The Bates Squash team continues to be one of the better teams on campus and it is not because of our successful record. Rather, the integration of people from different backgrounds with a common goal. Former captains Lauren Williams’16 (Zimbabwe) and Caran Arora’16 (India) started a trend of bringing both the women and men squash teams together through social gatherings in order to unify our differences. From my perspective, they continue to be great leaders because although they acknowledge the squash team abilities, they also take into consideration that everyone has a story to be told; one must take time to listen, embrace, and act when a teammate needs support.

Kristyna Alexova’19 (Czech Republic) has the ability to pick and choose when she wants to run as the dominant player on court. Luca Polgar’20 (Hungary) plays with so much intensity and aggressiveness that her style of play leaves her opponents hopeless. Victoria Arjoon’s’19 (Guyana) precision, power, dedication, and effort make her a deadly player. Eliza Dunham’20 (CT) is a strategic player with the tenacity to always win, while displaying a level of sportsmanship that everyone should strive for. Capt. Emma “Momma” Dunn’17 (WA) has the ability to push anyone she plays with her level of fitness and knowledge of the game. Capt. Charlotte “DirtyChar” Cabot’17 (MA) is one of the smartest, fittest, and nicest players I have ever met. The “dynamic duo,” Katie Bull’19 (MA) and Molly Brooks’19 (VA) are having the best season because their opponents cannot figure out how to break them down. They are powerhouses! Blair Weintraub’18 (NY) puts lots of pressure on herself to be the best squash player she could be when she has proven that she is a great player through improving her game at a fast rate and working extremely hard on and off court. Nubia Beasley-Bartee’20 (IL) continues to improve her squash and fitness at a rate that I can only dream of. Kyla Rabb’17 (CT) has athletic abilities that allowed her to re-pick up the game of squash and compete at a collegiate level. Alyssa Rohan’20 (Switzerland) picked up squash as a PE credit and now strives for collegiate success with her determination and sense of calmness.
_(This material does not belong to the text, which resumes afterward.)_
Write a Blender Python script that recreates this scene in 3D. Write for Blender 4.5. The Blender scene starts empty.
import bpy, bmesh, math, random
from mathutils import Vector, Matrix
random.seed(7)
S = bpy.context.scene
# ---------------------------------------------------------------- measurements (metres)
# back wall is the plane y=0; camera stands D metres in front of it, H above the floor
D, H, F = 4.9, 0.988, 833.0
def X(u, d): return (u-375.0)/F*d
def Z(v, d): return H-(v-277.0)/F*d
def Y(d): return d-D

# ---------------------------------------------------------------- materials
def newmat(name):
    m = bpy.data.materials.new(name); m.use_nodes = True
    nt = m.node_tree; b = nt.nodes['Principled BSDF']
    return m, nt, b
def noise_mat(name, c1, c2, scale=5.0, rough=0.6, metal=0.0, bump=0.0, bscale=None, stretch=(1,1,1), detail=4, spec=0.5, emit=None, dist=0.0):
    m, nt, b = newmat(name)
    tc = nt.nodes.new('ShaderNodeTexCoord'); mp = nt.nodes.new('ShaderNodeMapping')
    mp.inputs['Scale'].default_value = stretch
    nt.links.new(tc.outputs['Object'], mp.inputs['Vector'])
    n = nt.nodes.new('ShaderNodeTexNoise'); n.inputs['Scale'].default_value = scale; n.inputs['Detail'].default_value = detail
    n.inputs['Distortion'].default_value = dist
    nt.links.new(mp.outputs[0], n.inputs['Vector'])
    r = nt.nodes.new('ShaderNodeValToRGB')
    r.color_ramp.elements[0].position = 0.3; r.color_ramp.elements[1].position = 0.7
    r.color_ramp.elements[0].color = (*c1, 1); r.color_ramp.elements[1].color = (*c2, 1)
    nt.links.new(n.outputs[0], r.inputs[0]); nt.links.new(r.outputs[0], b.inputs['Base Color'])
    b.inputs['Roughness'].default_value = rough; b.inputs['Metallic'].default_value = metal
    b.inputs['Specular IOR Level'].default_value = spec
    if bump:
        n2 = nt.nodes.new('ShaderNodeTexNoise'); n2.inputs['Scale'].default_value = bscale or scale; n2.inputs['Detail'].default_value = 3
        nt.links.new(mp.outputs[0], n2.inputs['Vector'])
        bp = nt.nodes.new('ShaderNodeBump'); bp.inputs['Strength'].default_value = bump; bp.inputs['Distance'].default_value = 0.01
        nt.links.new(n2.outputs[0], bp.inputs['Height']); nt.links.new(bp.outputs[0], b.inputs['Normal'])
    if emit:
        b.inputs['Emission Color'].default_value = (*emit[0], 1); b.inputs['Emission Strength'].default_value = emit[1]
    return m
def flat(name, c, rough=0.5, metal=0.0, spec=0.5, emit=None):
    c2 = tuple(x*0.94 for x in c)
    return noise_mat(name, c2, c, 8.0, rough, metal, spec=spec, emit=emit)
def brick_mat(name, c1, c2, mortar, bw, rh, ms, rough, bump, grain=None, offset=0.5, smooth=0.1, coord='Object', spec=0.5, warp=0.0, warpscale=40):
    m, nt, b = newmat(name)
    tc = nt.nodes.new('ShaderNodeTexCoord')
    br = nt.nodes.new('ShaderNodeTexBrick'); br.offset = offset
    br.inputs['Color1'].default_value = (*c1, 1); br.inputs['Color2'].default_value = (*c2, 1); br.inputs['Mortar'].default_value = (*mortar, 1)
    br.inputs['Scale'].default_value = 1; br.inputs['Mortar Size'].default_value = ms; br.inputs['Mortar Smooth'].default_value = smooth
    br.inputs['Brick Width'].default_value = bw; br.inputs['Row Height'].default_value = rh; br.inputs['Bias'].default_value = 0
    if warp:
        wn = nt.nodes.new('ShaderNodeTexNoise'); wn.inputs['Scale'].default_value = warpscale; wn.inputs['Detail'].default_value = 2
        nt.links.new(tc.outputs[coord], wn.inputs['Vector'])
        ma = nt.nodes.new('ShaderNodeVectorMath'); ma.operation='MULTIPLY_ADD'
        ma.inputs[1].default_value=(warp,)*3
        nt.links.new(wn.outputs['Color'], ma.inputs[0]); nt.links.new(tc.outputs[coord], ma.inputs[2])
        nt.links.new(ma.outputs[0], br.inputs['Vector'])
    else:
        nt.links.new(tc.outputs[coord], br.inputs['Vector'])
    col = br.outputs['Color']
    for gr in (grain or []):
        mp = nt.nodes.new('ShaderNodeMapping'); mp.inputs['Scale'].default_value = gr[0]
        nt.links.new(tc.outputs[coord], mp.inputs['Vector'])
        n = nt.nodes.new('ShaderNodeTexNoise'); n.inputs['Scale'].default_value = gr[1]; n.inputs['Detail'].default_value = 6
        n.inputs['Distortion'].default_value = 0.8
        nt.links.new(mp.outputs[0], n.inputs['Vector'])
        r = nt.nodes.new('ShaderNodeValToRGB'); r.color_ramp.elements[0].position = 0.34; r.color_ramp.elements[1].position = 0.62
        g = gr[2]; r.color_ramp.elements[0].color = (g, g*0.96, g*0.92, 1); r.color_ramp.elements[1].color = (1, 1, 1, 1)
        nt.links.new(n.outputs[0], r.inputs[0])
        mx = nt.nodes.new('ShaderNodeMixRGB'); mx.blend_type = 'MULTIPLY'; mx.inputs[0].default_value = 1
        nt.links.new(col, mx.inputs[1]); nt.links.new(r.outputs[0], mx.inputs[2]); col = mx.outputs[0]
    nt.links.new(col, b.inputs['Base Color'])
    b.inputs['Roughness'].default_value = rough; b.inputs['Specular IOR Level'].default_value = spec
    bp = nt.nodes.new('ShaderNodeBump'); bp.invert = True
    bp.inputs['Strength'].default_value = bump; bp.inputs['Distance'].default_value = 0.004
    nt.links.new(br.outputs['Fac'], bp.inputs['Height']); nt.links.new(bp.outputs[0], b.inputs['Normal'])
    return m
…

Besides from being a 3-time All-American, Ahmed Hatata’17 (Egypt) is truly a good person, which makes him a pleasure to be around. Due to injuries, Anirudah Nambiar’18 (India) has not played his best game of squash, but carries the burden of playing top of the ladder with fierceness because he never goes down without a fight and some cheesecake. On and off court Mahmoud Yousry’20 (Egypt) is a powerhouse, but listening to his philosophical views on life is even more impressive. Capt. Spencer Burt’17 (OR) definitely improved the most and is using his confidence, fitness, and determination to breakdown any opponent he plays. Graham Bonnell’20 (CT) is the smartest player on the court in my opinion and as a result his opponents are usually running aimlessly. Coley Cannon’19 (CT) thrives in a high intensity setting because he feeds off of the energy of the crowd and always has it in his heart to win. Garon Rothenberg’20 (NY) has not been 100% the entire season, but he continues to fight and put the team before his injuries and I respect his mentality and effort! Carlos Ames’17 (MA) comes back from a heel injury and still has the ability to compete with anyone he plays. The beep-test champion, McLeod Abbott’19 (NY), is always looking for ways to improve his game, which is a very specific game: run until your opponent cannot run anymore. Stefan Joseph’17 (British Virgin Island) brings the cool and relaxing island vibe to the court. Bernhardur Magnusson McComish’20 (MA) is the nicest player on and off the court and his potential for the future is literally at his discretion. The “silent assassin,” Creighton Foulkes’17 (MA), is hands down one of the hardest working athletes at Bates by far and I strive to have his work ethic. If someone could be the face of Bates squash, I would vote, David Quintero’20 (CA) simply because he is the highlight of most peoples’ days with his quirky sense of humor and squash style.

Squash is more than the “battle of the minds” and companionship, but rather the potential for productive conversations on differences. By bringing together a group of individuals with a common goal of squash success, this allows for each player to potentially hear another perspective on life. Productive conversations about racism, white privilege, and patriarchy occur within my team and although it’s uncomfortable, it’s a start to embrace diversity and inclusivity. Diversity does not promise a happy ending to your college experience, but rather enhances your education in a worldly sense. The Bates Squash team is by no means perfect, but the level of diversity that we have shows that there is potential to always learn about the lives of each other. The question is, are you willing to listen, embrace, and act when needed?